This is a wonderful range of suggestions, thank you. :) And it sent my thoughts in so many new directions, as your writing always does...
Your point about how the light seems to find dust and dirt made me think of that first day of bright sunshine in spring where you curse at all the dust and launching into a shame-driven frenzy of triage-cleaning. (Last year, when I was still living in a wooden cabin here in Scotland, that first sunny day in late March was an embarrassing shock, I was disgusted at myself.) Maybe it's something about the oblique light of new spring and late autumn shining through windows at an angle that's rare during those long summer months? Dust-hunting light.
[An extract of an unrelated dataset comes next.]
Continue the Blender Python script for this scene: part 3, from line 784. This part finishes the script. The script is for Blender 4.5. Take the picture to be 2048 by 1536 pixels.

...and that makes me remember being taught about the use of the seasons in surveying and landscape photography when I was an archaeologist - how the low light's great for recording features, but the high summer is when the earth dries out enough to show where hidden features are trapping moisture, but *that* is nothing compared to the terrain shadows that appear after a decent snowfall. A full year of sunlight is a wonderful toolkit for recording a place properly.
Also, I love 9) and I've been talking about something similar with so many people recently, with "Wintering" as the catalyst of those conversations. Just how seasonal could our lives get, in all the ways, including our work? It's a nice antidote to that feeling of our lives being like walking through a city where the lights burn just as exhaustingly 24 hours a day...
I'm rambling. Should have left it at "thank you".